Although the legislation was signed several months ago, no MOA or MOU is in the works.
“Too early,” he says, noting that he and Solomon have asked that the PLDC adopt a strategic plan before undertaking projects. (The PLDC board was scheduled to receive a briefing on that request at its September 20 meeting.)
Addressing the confusion over what transferring development rights means in the context of the PLDC, Dela Cruz says the process differs from what is normally meant by the term in the private sector, where an agricultural landowner might sell development rights to an urban landowner seeking more density. In return, the agricultural land remains in ag.
In the case of the PLDC, though, “basically, it’s a management right, the right to pursue projects,” Dela Cruz says, adding, “What needs to be made clear is the title agency never loses title. It’s always going to be in the title of DOBOR or DLNR.”
Whatever projects the PLDC pursues at Honokohau, or anywhere for that matter, must be supported by the county, Dela Cruz says.
Although the statutes that govern the PLDC exempt it from county zoning laws, Dela Cruz says development projects need to connect to infrastructure.
“If you’re building a visitor center … the LDC would have to approach the county and say, ‘Do you have capacity?’ We have to get permission from the county to connect. Once that conversation begins, the county can dictate conditions, no different from a unilateral agreement. The project is dead without the county and title agency,” he says.
At Honokohau, it’s unclear what development, if any, the county will allow the PLDC to undertake.
Nearly a decade ago, the DLNR sought to develop what it saw as underused land surrounding the small boat harbor.
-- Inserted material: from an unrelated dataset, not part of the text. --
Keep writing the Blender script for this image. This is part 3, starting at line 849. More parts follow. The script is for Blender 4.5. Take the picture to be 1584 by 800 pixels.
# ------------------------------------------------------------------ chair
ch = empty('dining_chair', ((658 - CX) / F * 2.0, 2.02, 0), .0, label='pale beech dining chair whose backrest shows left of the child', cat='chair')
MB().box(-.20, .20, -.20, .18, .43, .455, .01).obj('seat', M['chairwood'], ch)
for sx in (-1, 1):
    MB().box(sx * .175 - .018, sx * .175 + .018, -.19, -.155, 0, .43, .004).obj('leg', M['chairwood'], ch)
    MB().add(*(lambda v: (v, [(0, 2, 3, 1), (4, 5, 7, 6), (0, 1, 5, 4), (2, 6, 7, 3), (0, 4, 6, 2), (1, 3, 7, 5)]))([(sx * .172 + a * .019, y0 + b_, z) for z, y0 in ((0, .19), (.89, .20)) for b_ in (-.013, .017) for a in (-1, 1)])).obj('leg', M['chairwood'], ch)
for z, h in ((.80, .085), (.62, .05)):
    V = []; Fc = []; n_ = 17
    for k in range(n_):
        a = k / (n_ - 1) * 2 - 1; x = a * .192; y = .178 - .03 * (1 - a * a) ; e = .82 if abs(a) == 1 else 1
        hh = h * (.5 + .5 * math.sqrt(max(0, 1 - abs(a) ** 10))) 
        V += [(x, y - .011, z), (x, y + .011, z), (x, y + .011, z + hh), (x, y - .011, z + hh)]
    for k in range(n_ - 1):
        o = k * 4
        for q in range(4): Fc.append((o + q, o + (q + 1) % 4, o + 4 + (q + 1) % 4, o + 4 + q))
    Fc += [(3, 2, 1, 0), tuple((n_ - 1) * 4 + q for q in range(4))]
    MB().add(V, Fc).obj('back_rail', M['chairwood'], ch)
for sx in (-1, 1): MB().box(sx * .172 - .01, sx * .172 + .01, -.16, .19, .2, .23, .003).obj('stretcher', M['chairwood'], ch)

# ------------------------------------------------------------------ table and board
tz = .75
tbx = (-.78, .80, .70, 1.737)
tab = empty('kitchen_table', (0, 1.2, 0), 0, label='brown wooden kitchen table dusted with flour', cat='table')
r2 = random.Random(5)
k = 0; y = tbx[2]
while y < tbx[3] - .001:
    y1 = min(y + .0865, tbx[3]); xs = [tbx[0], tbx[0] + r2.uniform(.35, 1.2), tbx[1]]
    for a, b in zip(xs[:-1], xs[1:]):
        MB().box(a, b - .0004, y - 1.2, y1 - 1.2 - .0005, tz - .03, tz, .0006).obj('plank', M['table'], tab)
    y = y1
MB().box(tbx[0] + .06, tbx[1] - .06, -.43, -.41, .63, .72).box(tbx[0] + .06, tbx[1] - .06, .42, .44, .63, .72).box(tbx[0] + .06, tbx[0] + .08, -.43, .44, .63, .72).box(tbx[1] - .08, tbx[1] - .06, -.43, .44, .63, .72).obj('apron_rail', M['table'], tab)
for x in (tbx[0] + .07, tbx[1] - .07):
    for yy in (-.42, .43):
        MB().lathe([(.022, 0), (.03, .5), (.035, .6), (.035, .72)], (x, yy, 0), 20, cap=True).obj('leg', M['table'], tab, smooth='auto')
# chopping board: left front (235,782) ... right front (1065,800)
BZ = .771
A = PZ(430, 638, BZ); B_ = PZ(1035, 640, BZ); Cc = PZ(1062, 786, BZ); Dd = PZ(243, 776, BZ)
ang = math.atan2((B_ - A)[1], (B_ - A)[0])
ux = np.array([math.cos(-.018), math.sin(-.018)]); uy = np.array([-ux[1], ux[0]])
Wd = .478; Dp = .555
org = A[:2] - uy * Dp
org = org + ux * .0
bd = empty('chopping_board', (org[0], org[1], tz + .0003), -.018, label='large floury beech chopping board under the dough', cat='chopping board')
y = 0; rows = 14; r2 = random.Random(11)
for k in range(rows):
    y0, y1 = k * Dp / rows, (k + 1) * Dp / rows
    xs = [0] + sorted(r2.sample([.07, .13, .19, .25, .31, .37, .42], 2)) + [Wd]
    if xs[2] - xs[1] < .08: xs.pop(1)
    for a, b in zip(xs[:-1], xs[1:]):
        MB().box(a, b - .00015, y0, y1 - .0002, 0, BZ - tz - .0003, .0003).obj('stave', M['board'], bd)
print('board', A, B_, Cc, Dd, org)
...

The agency signed a development agreement with Jacoby Development, Inc., which proposed the 530-acre marina expansion/resort “Kona Kai Ola” project that spanned lands owned by the DLNR and the Department of Hawaiian Home Lands and included hundreds of hotel rooms, some 1,800 condos, and commercial space.
Jacoby later scaled back the proposed marina as well as the number of proposed hotel units in response to community and environmental concerns. But after slogging through the county zoning and state environmental review process, the developer eventually walked away from the project when faced with the possibility of having to also navigate a federal National Environmental Policy Act review.
Then in 2009, the Hawai`i County Council approved a recommendation by its Planning Department to downzone the DLNR lands at Honokohau, shifting them from Urban Expansion to Open. The move was primarily aimed at settling a lawsuit brought by a group of native Hawaiians seeking to protect their traditional and customary practices in the area, which is adjacent to Kaloko-Honokohau National Historic Park. It also reflected the preservation and development goals laid out in the Kona Community Development Plan, which the county adopted in September 2008.
Placing the area in the Open zone “will assure the coordinated development of the area, and protection of the significant natural and cultural resources in the amendment area and on surrounding lands will maintain the general welfare and prosperity of the people of Hawai`i island,” the Planning Department stated before the council’s decision.
At the PLDC board’s July meeting, board member Robert Bunda asked Haraguchi whether any parties or developers were interested in the Honokohau lands. Haraguchi mentioned that Jacoby was once interested, but that current interest “has not been to the degree generated by the Kona Kai Ola plan,” the minutes state.
Haraguchi did not respond to questions about Honokohau by press time.